Взрыв, или Стихийное воспламенение
В классическом марксизме уже давно время от времени вспыхивают споры о чувстве и мысли, стихийности и организации. В 1904 году эта тема понудила Розу Люксембург схлестнуться с Лениным, точно так же, как ранее она развела по разные стороны баррикад Маркса и Михаила Бакунина в Международном товариществе трудящихся (Первом интернационале) (1864–1876). Ленин скептически относился к стихийности, настаивая на том, что это «субъективный элемент», не способный сгуститься в полноценный «объективный» фактор. В работе «Один шаг вперед, два шага назад» он писал, что «стихийное развитие рабочего движения идет именно к подчинению его буржуазной идеологии»
[106]. Он считал, что «социалистическое сознание» есть нечто привносимое извне. Сам по себе рабочий класс в состоянии выработать лишь «сознание тред-юнионистское». Как результат, рабочему классу необходима Партия, направляемая элитой, авангардом, который сделает революции своим призванием, который очистит движение от стихийности, продиктует правильную тактическую программу действий, прежде всего «волнующимся студентам… и возмущенным сектантам, и обиженным народным учителям, и проч., и проч.» Одним словом, Ленин с недоверием относился к mística, к необузданной, основанной скорее на эмоциях политике ярости, стихийной воинственности.

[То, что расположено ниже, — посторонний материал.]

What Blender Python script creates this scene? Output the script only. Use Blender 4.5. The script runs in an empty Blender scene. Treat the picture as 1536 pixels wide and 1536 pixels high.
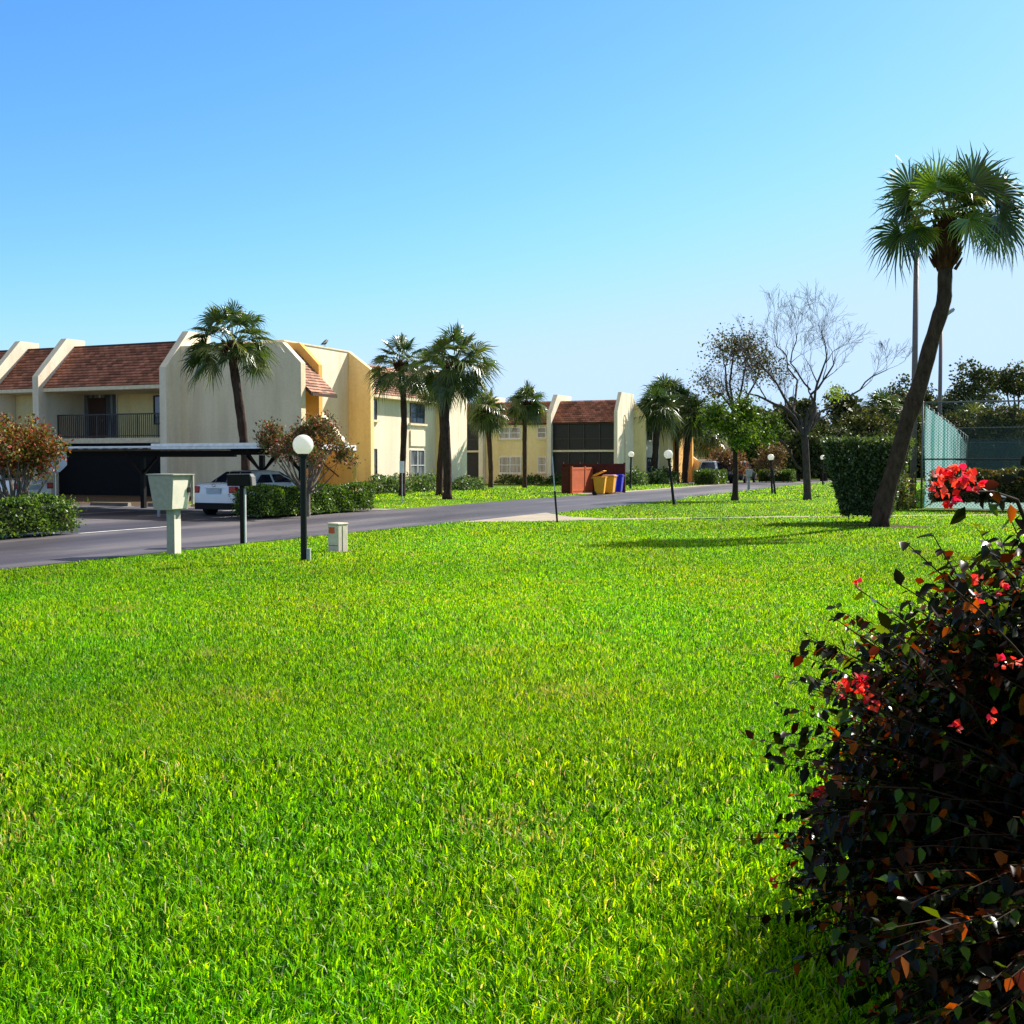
import bpy, bmesh, math, random
import numpy as np
from mathutils import Vector, Matrix
random.seed(7); RNG = np.random.default_rng(7)
rad = math.radians; PI = math.pi
scn = bpy.context.scene
COL = scn.collection

# ---------------------------------------------------------------- measuring helpers (photo pixels -> world metres)
F = 1700.; HZ = 694.; TH = rad(23.4); EYE = 1.6
PIT = math.atan((768-HZ)/F)
cT, sT = math.cos(TH), math.sin(TH); cp, sp = math.cos(PIT), math.sin(PIT)
def ray(px, py):
    a = (px-768)/F; b = (768-py)/F
    Y = cp+b*sp; Z = b*cp-sp
    return (a*cT-Y*sT, a*sT+Y*cT, Z)
def G(px, py, z=0.):
    r = ray(px, py); t = (z-EYE)/r[2]; return (r[0]*t, r[1]*t)
def PX(px, py, x):
    r = ray(px, py); t = x/r[0]; return (x, r[1]*t, EYE+r[2]*t)
def PY(px, py, y):
    r = ray(px, py); t = y/r[1]; return (r[0]*t, y, EYE+r[2]*t)
def CW(X, Y, z):      # camera-frame metres (right, forward) -> world
    return Vector((X*cT-Y*sT, X*sT+Y*cT, z))
def CP(px, py, D):    # pixel at forward distance D
    r = ray(px, py); k = -r[0]*sT+r[1]*cT; t = D/k
    return Vector((r[0]*t, r[1]*t, EYE+r[2]*t))

# ---------------------------------------------------------------- naming helpers
def tag(o, label=None, cat=None, group=None, kind=None):
    if label: o['label'] = label
    if cat: o['category'] = cat
    if group: o['group'] = group
    if kind: o['kind'] = kind
    return o
def thing(name, label, cat, loc=(0,0,0), group=None, rz=0.):
    o = bpy.data.objects.new(name, None); COL.objects.link(o)
    o.location = loc; o.rotation_euler[2] = rz; o.empty_display_size = .3
    return tag(o, label, cat, group)
def children(o): return [c for c in bpy.data.objects if c.parent == o]
def dup(o, parent=None):
    c = o.copy(); COL.objects.link(c); c.parent = parent
    for ch in children(o): dup(ch, c)
    return c

class MB:
    """collects polygons of one mesh"""
    def __init__(s): s.v = []; s.f = []; s.uv = []; s.c = []; s.hasuv = False
    def poly(s, pts, uv=None, flip=False):
        i = len(s.v); s.v += [tuple(p) for p in pts]
        idx = list(range(i, i+len(pts)))
        if flip: idx.reverse(); uv = list(reversed(uv)) if uv else None
        s.f.append(idx)
        s.uv.append(uv)
        if uv: s.hasuv = True
    def box(s, x0, x1, y0, y1, z0, z1, M=None):
        P = [(x0,y0,z0),(x1,y0,z0),(x1,y1,z0),(x0,y1,z0),(x0,y0,z1),(x1,y0,z1),(x1,y1,z1),(x0,y1,z1)]
        if M is not None: P = [tuple(M @ Vector(p)) for p in P]
        i = len(s.v); s.v += P
        for f in ((0,3,2,1),(4,5,6,7),(0,1,5,4),(1,2,6,5),(2,3,7,6),(3,0,4,7)):
            s.f.append([i+k for k in f]); s.uv.append(None)
        return s
    def prism(s, prof, axis, a0, a1):
        """profile polygon extruded along axis ('x': prof is (y,z); 'y': (x,z); 'z': (x,y))"""
        def mk(p, a):
            return {'x': (a, p[0], p[1]), 'y': (p[0], a, p[1]), 'z': (p[0], p[1], a)}[axis]
        n = len(prof); i = len(s.v)
        s.v += [mk(p, a0) for p in prof] + [mk(p, a1) for p in prof]
        area = sum(prof[k][0]*prof[(k+1) % n][1]-prof[(k+1) % n][0]*prof[k][1] for k in range(n))
        ccw = area > 0
        if axis == 'y': ccw = not ccw
        A = list(range(i, i+n)); B = list(range(i+n, i+2*n))
        fs = [A[::-1], B] + [[A[k], A[(k+1) % n], B[(k+1) % n], B[k]] for k in range(n)]
        for f in fs:
            s.f.append(f if ccw else f[::-1]); s.uv.append(None)
        return s
    def tube(s, path, rads, n=8, cap=True):
        path = [Vector(p) for p in path]
        i0 = len(s.v); up = Vector((0,0,1))
        prev = None
        for k, p in enumerate(path):
            d = (path[min(k+1, len(path)-1)]-path[max(k-1, 0)])
            if d.length < 1e-9: d = Vector((0,0,1))
            d.normalize()
            if prev is None:
                a = d.cross(up) if abs(d.z) < .95 else d.cross(Vector((1,0,0)))
            else:
                a = prev - d*prev.dot(d)
            a.normalize(); prev = a; b = d.cross(a)
            r = rads[k] if hasattr(rads, '__len__') else rads
            for j in range(n):
                t = 2*PI*j/n
                s.v.append(tuple(p + a*(r*math.cos(t)) + b*(r*math.sin(t))))
        for k in range(len(path)-1):
            for j in range(n):
                q = i0+k*n; s.f.append([q+j, q+(j+1) % n, q+n+(j+1) % n, q+n+j]); s.uv.append(None)
        if cap:
            s.f.append([i0+j for j in range(n)][::-1]); s.uv.append(None)
            q = i0+(len(path)-1)*n; s.f.append([q+j for j in range(n)]); s.uv.append(None)
        return s
    def lathe(s, prof, n=24, cen=(0,0,0)):
        i0 = len(s.v)
        for r, z in prof:
            for j in range(n):
                t = 2*PI*j/n; s.v.append((cen[0]+r*math.cos(t), cen[1]+r*math.sin(t), cen[2]+z))
        for k in range(len(prof)-1):
            for j in range(n):
                q = i0+k*n; s.f.append([q+j, q+(j+1) % n, q+n+(j+1) % n, q+n+j]); s.uv.append(None)
        s.f.append([i0+j for j in range(n)][::-1]); s.uv.append(None)
        q = i0+(len(prof)-1)*n; s.f.append([q+j for j in range(n)]); s.uv.append(None)
        return s
    def build(s, name, mat, parent=None, smooth=False, bevel=0, off=None, subsurf=0, autosm=None):
        me = bpy.data.meshes.new(name)
        V = s.v
        if parent is not None and off is None:
            r = parent
            while r.parent: r = r.parent
            off = r.location
        if off is not None: V = [(a-off[0], b-off[1], c-off[2]) for a, b, c in V]
        me.from_pydata(V, [], s.f); me.update()
        if s.hasuv:
            ul = me.uv_layers.new(name='UVMap'); k = 0
            for f, u in zip(s.f, s.uv):
                for j in range(len(f)):
                    ul.data[k].uv = u[j] if u else (0, 0); k += 1
        if mat: me.materials.append(mat)
        if smooth:
            me.polygons.foreach_set('use_smooth', [True]*len(me.polygons))
        o = bpy.data.objects.new(name, me); COL.objects.link(o)
        if parent is not None: o.parent = parent
        if autosm is not None:
            me.set_sharp_from_angle(angle=rad(autosm))
        if bevel:
            m = o.modifiers.new('bevel', 'BEVEL'); m.width = bevel; m.segments = 2; m.limit_method = 'ANGLE'; m.angle_limit = rad(35)
        if subsurf:
            m = o.modifiers.new('sub', 'SUBSURF'); m.levels = subsurf; m.render_levels = subsurf
        return o

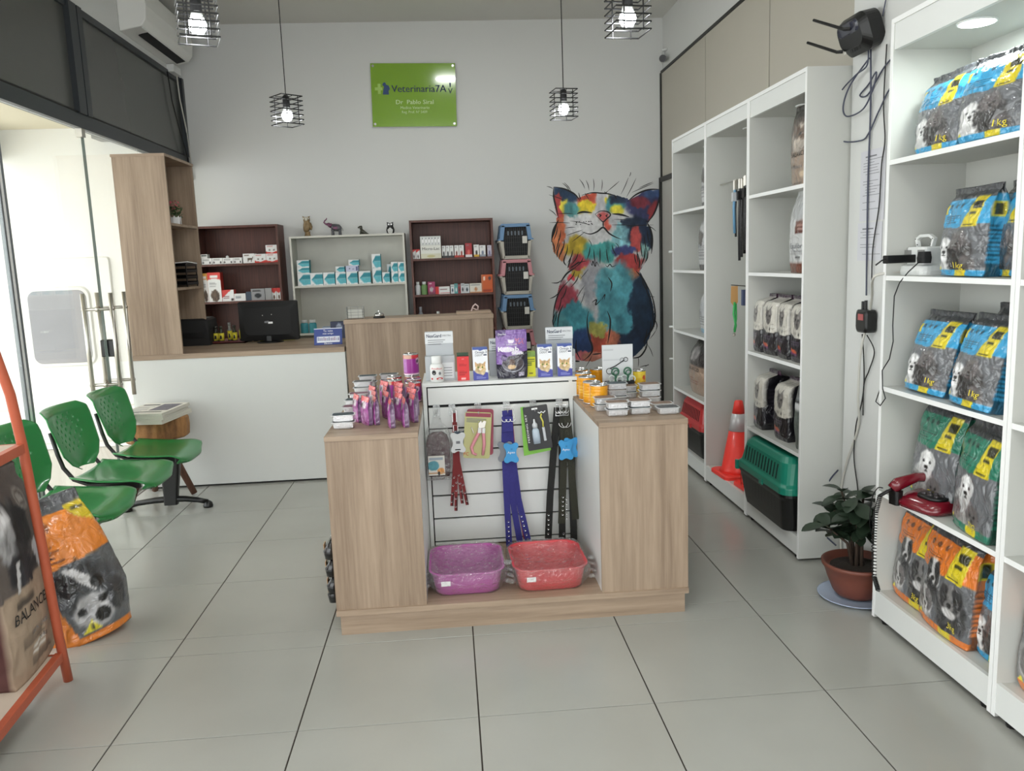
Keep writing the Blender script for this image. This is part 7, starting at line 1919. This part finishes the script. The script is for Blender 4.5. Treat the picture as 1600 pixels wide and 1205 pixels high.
cable('second thin black cable looping below the pillar adapter', [(X_ - .02, 3.41, 1.13), (X_, 3.38, 1.06), (X_, 3.42, .97), (X_, 3.46, .90), (X_, 3.46, .76)], .0028, M_BLACK)
cable('dark cable curling behind the plant near the floor', [(X_ - .02, 3.64, .46), (X_ - .05, 3.68, .38), (X_ - .05, 3.67, .28), (X_ - .02, 3.65, .20), (X_ - .06, 3.68, .17), (X_ - .06, 3.70, .13), (X_ - .03, 3.62, .09)], .004, M_GCAB)
cable('thin black telephone cable drooping beside the bookcase side', [(1.67, 2.97, .57), (1.664, 3.0, .56), (1.664, 3.04, .50), (1.67, 3.06, .40), (1.70, 3.09, .33), (1.78, 3.2, .31)], .0022, M_BLACK)

# ------------------------------------------------------------------ potted plant
pp = thing('potted_plant', 'leafy dark green plant in a brown pot beside the pillar', 'plant', (1.715, 3.235, .018))
M_POT = mat('brown_clay_pot', (112, 62, 48), .5, var=.06)
MB().lathe([(.085, 0), (.10, .02), (.125, .085), (.138, .128), (.146, .133), (.148, .148), (.138, .150), (.130, .125), (.0005, .120)], 40).build('pot', M_POT, pp, smooth=True)
MB().lathe([(.133, .118), (.10, .128), (.05, .131), (.0005, .130)], 30).build('soil', mat('dark_soil', (46, 38, 32), .95, var=.5, scale=60, bump=1.0, bscale=60), pp, smooth=True)
tag(MB().lathe([(.10, 0), (.135, .004), (.158, .014), (.162, .018), (.155, .0175), (.13, .009), (.0005, .007)], 44).build('plant_saucer', mat('pale_blue_saucer', (170, 184, 206), .35), smooth=True), 'pale blue saucer under the brown plant pot', 'saucer').location = (1.715, 3.235, .0)
r = random.Random(21)
M_LEAF = mat('waxy_dark_leaf', (42, 56, 42), .4, var=.25, scale=30); M_STEM = mat('brown_stem', (66, 52, 42), .8, var=.2)
leafm = []
for v_ in range(3):
    mb = MB(); L_n = 7
    prof = [(0, .004), (.012, .010), (.030, .020), (.050, .026), (.068, .024), (.082, .014), (.090, .002)]
    vs = []
    for i, (x, w) in enumerate(prof):
        dz = -.10 * x * (x / .09) * (1 + v_ * .6) + .004
        vs += [(x, -w, dz + w * .25), (x, 0, dz), (x, w, dz + w * .25)]
    fs = []
    for i in range(len(prof) - 1):
        for k in (0, 1): fs.append((3 * i + k, 3 * i + 3 + k, 3 * i + 4 + k, 3 * i + 1 + k))
    top = [(x, y, z + .0009) for x, y, z in vs]
    n = len(vs)
    mb.add(vs, [f[::-1] for f in fs]).add(top, fs)
    leafm.append(mb.mesh('leaf', M_LEAF, True))
stems = []
for k in range(9):
    a = k * 2 * PI / 9 + r.uniform(-.3, .3); lean = r.uniform(.06, .17); hh = r.uniform(.22, .36) if k % 3 else .40
    lean *= .4 if math.cos(a) > 0 else 1.0
    if k == 0: lean = .02; hh = .42
    P = [(0.02 * math.cos(a), .02 * math.sin(a), .12), (lean * .35 * math.cos(a), lean * .35 * math.sin(a), .12 + hh * .45), (lean * math.cos(a), lean * math.sin(a), .10 + hh * .86)]
    MB().tube(P, [.009, .006, .004], 8).build('stem', M_STEM, pp, smooth=True)
    stems.append((P[-1], a, P[1]))
for (tip, a, mid) in stems:
    nl = 13
    for q in range(nl):
        aa = a + q * 2.4 + r.uniform(-.3, .3); z_ = tip[2] - .012 * q * .9
        base = Vector(tip).lerp(Vector(mid), q / nl * .75)
        o = link('leaf', leafm[r.randrange(3)], pp)
        o.location = base
        o.rotation_euler = (r.uniform(-.4, .4), r.uniform(-.55, .45), aa)
        s = r.uniform(.8, 1.25); o.scale = (s, s, s)

# ------------------------------------------------------------------ goods in the far white bookcases
def cv_cat():
    c = Cv(80, 150, (30, 28, 34)); c.rect(0, 0, 1, .62, (206, 202, 192), .06); c.poly([(0, .55), (.3, .60), (.6, .66), (1, .60), (1, 1), (0, 1)], (28, 26, 32), .1)
    c.rect(0, 0, 1, .05, (60, 40, 60)); c.poly([(.28, .32), (.30, .18), (.42, .26), (.58, .24), (.70, .16), (.72, .32), (.66, .44), (.5, .50), (.34, .44)], (120, 116, 114), .4, .03)
    c.ell(.40, .34, .05, .02, (40, 40, 40)); c.ell(.60, .34, .05, .02, (40, 40, 40)); c.ell(.5, .41, .04, .015, (40, 40, 40)); c.ell(.38, .55, .12, .03, (170, 166, 156), .2, .2); c.ell(.62, .56, .03, .025, (30, 30, 30))
    c.lines(.1, .68, .7, .76, 2, (90, 80, 100), .5, 2); c.poly([(.06, .79), (.55, .82), (.55, .87), (.06, .84)], (206, 96, 60)); c.poly([(.06, .84), (.55, .87), (.55, .90), (.06, .87)], (120, 60, 120)); c.lines(.1, .92, .8, .97, 2, (80, 76, 90), .5, 3)
    s = Cv(20, 100, (24, 22, 28)); s.lines(.2, .3, .8, .8, 8, (50, 46, 56)); s.rect(0, 0, 1, .06, (80, 40, 70))
    return c, s
cc_, cs_ = cv_cat()
catb = bag_mesh(.155, .20, .315, cc_, cs_, seed=51, wr=.003, nf=36, nv=54, top_t=.86, flat=.92, botd=1.0, wbul=1.02, fin=.02, shoulder=(1.0, .98, .80))
for (y, z, lab, k) in ((4.335, .965, 'black and white cat food bag at the far end of its upper row', 0), (4.165, .965, 'black and white cat food bag second from the far end of the upper row', 1), (3.985, .965, 'black and white cat food bag third from the far end of the upper row', 2), (3.81, .965, 'black and white cat food bag nearest in the upper row, half hidden', 3),
                       (4.305, .537, 'black and white cat food bag far left above the green carrier', 4), (4.00, .537, 'black and white cat food bag in the middle above the green carrier', 5)):
    food_bag(lab, (1.775, y, z), 0, catb, (), rot=(0, 0, RZ + (.05 if k % 2 else -.08)), group='black and white cat food bags', scale=(1, 1, 1 if k < 4 else 1.03))
for (y, z, lab) in ((4.16, .965, 'black cat food bag in the second row behind the white fronted ones, far one'), (3.97, .965, 'black cat food bag in the second row behind the white fronted ones, near one'), (4.15, .537, 'black cat food bag behind the two on the lower shelf')):
    food_bag(lab, (1.905, y, z), 0, catb, (), rot=(0, 0, RZ), group='black and white cat food bags', scale=(1, .5, 1.05))
def plain_bag(label, loc, w, d, h, paint, sidec, rz=RZ, texts=(), seed=1, m=None, **k):
    c = Cv(70, 130, (200, 200, 200)); paint(c); s = Cv(12, 60, sidec); s.rect(0, 0, 1, 1, sidec, .1)
    return food_bag(label, loc, 0, bag_mesh(w, d, h, c, s, seed=seed, wr=.004, nf=32, nv=48, flat=.6, fin=.02, m=m, **k), texts, rot=(0, 0, rz))
plain_bag('narrow black and white bag standing nearest above the green carrier', (1.735, 3.785, .537), .09, .13, .39, lambda c: (c.rect(0, 0, 1, .4, (40, 42, 44)), c.rect(0, .4, 1, .5, (206, 206, 206)), c.rect(0, .5, 1, 1, (96, 104, 100), .2), c.ell(.5, .28, .4, .1, (90, 92, 94), .2, .3, .4)), (40, 40, 42), RZ, (), 61, top_t=.88)
def f_bal(c):
    c.rect(0, 0, 1, 1, (158, 138, 122), .06); c.rect(0, 0, 1, .56, (84, 72, 66), .25); c.rect(0, 0, 1, .16, (40, 36, 34))
    c.ell(.45, .42, .34, .17, (196, 184, 172), .2, .3, .3); c.ell(.35, .34, .16, .08, (90, 70, 60), .2, .3, .3); c.ell(.62, .36, .15, .09, (110, 90, 78), .2, .3, .3); c.ell(.5, .37, .04, .02, (30, 40, 50)); c.poly([(.15, .2), (.35, .3), (.2, .36)], (120, 100, 90))
    c.lines(.12, .73, .5, .78, 1, (96, 84, 74)); c.ell(.62, .86, .12, .04, (206, 186, 160), .2, .3); c.lines(.05, .95, .9, .98, 1, (100, 86, 76))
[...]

Марксистско-ленинская кампания против стихийности, ведущаяся от имени науки, от имени восстания, рассматриваемого как техника, как организация, произвела катастрофическое воздействие на свободный, идущий снизу протест, выплеснув субъективного дышащего ребенка вместе со стоячей, объективной водой. Однако некоторые течения в марксизме согласились с приговором Ленина, что стихийность лишена ценности, что она по преимуществу иррациональна, ненаучна, противоречит исторической необходимости и революционному потенциалу. Стихийности не хватает военной дисциплины, которой хотел Ленин, она не согласуется с его централистской трактовкой организации, она сводится к «хвостизму», когда хвост виляет собакой, а Партия следует за массой в «раболепном преклонении перед стихийностью».
Роза Люксембург, с другой стороны, питала мало симпатий к ленинскому «ультрацентрализму», не принимая его презрение к идущему не в ногу рабочему активизму, к «объективности» Партии. Различные прогрессивные и рабочие федерации, писала Люксембург в своем памфлете «Ленинизм или марксизм?», нуждаются в «свободе действий». Таким образом они могут лучше «развить свою революционную инициативу и использовать все возможности ситуации». Ленинская линия – это выражение «бесплодного духа надзирателя. Этот дух не является положительным и творческим». Люксембург более великодушна, более чувствительна к подъемам и спадам борьбы, по ходу которой растет и крепнет организация, непредсказуемым и непредвидимым образом. Социал-демократия, говорит она, «не придумана», это «результат серии великих творческих актов, зачастую стихийной классовой борьбы, пробивающей путь вперед».